* Start Recorded information *

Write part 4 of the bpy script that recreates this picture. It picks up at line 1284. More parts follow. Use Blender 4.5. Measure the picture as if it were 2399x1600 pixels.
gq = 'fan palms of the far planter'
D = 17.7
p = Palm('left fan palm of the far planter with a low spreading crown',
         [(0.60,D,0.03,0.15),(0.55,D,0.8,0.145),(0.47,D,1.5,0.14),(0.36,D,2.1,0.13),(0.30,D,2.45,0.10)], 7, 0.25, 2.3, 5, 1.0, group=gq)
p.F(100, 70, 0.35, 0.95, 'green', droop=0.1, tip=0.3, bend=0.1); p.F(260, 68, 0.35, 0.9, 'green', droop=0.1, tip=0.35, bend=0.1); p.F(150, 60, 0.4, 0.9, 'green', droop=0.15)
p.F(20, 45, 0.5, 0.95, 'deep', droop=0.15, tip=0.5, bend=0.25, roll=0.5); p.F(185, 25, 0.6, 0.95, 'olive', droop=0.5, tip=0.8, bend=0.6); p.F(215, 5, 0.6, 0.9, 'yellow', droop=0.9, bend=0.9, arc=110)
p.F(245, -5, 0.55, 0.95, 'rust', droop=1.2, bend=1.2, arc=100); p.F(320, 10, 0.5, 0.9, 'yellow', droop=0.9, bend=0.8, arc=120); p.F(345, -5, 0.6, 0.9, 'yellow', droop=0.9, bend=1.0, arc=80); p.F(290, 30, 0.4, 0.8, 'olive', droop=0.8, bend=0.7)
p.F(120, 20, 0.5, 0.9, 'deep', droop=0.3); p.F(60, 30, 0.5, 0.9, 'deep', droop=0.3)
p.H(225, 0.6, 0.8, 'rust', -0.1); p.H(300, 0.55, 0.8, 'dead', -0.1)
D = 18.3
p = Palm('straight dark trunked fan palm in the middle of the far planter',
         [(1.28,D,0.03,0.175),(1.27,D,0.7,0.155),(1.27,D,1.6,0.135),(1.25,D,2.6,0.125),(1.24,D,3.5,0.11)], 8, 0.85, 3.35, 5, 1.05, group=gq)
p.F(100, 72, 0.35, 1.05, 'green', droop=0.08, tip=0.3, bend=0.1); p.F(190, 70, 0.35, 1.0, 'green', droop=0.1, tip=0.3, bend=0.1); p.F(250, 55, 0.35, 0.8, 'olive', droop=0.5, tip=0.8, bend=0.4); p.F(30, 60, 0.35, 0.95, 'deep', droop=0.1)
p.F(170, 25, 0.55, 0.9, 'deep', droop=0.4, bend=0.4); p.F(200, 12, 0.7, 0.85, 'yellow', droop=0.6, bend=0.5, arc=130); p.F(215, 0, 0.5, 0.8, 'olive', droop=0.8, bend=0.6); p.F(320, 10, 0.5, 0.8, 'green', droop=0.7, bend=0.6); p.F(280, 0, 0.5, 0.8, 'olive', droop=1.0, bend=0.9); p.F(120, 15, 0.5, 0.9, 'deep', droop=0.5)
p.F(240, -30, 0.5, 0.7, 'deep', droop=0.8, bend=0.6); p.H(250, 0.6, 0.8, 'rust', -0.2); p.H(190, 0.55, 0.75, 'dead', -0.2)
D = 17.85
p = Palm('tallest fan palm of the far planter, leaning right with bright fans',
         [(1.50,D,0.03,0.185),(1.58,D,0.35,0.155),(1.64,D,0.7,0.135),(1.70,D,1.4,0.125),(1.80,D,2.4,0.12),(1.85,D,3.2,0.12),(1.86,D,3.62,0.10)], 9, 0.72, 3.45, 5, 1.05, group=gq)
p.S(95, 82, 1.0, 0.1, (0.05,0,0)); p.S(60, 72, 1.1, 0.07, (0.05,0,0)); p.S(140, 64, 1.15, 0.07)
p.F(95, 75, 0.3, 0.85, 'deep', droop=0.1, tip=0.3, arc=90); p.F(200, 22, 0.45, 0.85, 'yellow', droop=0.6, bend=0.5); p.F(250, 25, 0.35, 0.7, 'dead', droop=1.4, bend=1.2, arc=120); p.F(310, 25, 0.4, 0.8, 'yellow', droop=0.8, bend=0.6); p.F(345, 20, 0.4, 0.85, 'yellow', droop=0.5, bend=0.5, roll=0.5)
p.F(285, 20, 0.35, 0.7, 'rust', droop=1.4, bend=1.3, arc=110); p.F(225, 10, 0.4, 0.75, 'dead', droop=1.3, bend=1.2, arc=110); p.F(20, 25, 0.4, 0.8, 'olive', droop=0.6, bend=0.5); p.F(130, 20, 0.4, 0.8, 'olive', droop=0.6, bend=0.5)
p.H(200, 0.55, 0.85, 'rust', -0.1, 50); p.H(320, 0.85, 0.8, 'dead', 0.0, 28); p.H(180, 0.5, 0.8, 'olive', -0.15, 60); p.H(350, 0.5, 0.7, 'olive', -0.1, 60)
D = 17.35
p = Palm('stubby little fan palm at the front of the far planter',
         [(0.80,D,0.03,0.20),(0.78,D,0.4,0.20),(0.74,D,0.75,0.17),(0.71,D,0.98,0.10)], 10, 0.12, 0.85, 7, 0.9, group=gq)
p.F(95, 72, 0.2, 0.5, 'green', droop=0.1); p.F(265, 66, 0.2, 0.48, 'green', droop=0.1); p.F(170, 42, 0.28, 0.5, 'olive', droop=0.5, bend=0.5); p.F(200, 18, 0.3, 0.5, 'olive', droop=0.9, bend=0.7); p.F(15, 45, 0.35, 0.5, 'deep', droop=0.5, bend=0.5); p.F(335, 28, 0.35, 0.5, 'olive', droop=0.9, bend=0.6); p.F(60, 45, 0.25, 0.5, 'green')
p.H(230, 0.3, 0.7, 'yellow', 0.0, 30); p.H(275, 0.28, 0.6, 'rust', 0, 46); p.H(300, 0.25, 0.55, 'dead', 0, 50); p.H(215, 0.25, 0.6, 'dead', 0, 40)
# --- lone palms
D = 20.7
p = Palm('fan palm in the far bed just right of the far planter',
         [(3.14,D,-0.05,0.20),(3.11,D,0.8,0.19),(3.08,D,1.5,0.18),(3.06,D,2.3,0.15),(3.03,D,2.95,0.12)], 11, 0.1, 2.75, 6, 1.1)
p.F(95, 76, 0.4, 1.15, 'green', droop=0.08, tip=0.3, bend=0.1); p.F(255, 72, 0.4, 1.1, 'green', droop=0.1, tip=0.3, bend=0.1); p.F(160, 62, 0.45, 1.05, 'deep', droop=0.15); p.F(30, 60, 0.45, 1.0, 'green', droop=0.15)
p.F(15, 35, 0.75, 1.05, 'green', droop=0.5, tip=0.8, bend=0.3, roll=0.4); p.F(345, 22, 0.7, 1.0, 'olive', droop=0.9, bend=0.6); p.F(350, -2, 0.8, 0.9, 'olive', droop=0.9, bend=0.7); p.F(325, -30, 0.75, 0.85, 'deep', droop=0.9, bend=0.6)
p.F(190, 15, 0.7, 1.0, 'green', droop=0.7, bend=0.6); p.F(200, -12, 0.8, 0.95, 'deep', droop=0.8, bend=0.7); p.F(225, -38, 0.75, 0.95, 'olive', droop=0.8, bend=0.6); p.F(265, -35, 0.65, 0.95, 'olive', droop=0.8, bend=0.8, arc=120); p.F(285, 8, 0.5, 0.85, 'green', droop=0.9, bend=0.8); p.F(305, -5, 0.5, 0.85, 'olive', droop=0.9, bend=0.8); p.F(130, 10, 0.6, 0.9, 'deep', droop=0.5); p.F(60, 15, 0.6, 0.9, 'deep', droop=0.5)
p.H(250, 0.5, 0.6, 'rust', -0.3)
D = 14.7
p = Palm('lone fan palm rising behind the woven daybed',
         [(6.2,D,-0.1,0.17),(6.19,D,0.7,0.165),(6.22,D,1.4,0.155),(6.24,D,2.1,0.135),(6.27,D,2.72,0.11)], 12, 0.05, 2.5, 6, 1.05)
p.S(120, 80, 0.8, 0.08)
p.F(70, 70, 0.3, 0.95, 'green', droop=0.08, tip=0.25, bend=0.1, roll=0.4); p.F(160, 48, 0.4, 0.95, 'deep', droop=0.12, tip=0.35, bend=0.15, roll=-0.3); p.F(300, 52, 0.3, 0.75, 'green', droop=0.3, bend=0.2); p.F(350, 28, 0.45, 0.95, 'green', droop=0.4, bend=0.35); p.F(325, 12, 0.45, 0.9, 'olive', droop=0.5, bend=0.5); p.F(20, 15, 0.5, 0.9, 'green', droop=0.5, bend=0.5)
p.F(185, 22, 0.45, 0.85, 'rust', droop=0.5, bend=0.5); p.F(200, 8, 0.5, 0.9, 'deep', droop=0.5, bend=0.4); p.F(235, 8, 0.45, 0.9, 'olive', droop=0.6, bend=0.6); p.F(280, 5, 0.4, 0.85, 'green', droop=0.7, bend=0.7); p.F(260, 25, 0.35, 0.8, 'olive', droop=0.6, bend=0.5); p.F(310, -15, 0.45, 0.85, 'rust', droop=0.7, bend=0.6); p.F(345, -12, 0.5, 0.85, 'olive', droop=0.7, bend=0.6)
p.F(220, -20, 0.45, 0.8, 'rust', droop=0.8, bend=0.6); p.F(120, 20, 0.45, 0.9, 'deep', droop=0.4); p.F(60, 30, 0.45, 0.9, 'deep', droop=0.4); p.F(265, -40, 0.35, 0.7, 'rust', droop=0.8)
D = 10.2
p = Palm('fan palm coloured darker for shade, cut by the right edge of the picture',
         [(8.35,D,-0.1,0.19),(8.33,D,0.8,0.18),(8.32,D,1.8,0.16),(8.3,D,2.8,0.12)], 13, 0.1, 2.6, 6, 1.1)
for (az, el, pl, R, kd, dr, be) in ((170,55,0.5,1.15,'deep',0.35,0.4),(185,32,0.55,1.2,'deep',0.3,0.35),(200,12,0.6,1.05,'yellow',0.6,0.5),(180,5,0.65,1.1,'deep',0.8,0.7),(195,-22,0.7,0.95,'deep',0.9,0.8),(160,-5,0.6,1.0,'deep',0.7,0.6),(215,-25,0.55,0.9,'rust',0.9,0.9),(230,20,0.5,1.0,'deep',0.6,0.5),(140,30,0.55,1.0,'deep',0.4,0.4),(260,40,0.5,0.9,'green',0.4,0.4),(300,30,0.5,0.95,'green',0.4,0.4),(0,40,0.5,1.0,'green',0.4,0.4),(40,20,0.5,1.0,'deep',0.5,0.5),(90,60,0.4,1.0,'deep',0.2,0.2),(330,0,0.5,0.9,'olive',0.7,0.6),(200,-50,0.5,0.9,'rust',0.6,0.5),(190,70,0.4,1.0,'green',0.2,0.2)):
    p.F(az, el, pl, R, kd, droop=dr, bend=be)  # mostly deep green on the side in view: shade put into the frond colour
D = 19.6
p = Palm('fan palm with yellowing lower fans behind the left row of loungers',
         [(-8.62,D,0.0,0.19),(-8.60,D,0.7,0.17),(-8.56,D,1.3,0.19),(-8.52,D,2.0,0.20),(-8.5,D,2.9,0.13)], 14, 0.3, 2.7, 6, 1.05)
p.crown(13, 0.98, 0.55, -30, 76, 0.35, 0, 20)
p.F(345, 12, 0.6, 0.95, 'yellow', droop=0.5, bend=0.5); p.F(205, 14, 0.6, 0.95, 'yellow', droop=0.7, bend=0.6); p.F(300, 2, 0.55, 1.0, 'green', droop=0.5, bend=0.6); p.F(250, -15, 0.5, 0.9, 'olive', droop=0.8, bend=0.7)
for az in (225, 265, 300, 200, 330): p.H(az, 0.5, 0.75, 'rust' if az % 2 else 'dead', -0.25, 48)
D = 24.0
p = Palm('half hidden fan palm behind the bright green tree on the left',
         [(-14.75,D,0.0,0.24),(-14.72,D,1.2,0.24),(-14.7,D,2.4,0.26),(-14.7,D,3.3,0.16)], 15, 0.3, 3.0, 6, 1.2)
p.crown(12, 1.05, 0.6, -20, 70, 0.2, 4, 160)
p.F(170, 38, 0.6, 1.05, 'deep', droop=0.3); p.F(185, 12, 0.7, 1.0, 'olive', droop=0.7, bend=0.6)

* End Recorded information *

What the task asks> Identify the lines that contain the string "picture", and copy every one of them.

Result for this task>
Write part 4 of the bpy script that recreates this picture. It picks up at line 1284. More parts follow. Use Blender 4.5. Measure the picture as if it were 2399x1600 pixels.
p = Palm('fan palm coloured darker for shade, cut by the right edge of the picture',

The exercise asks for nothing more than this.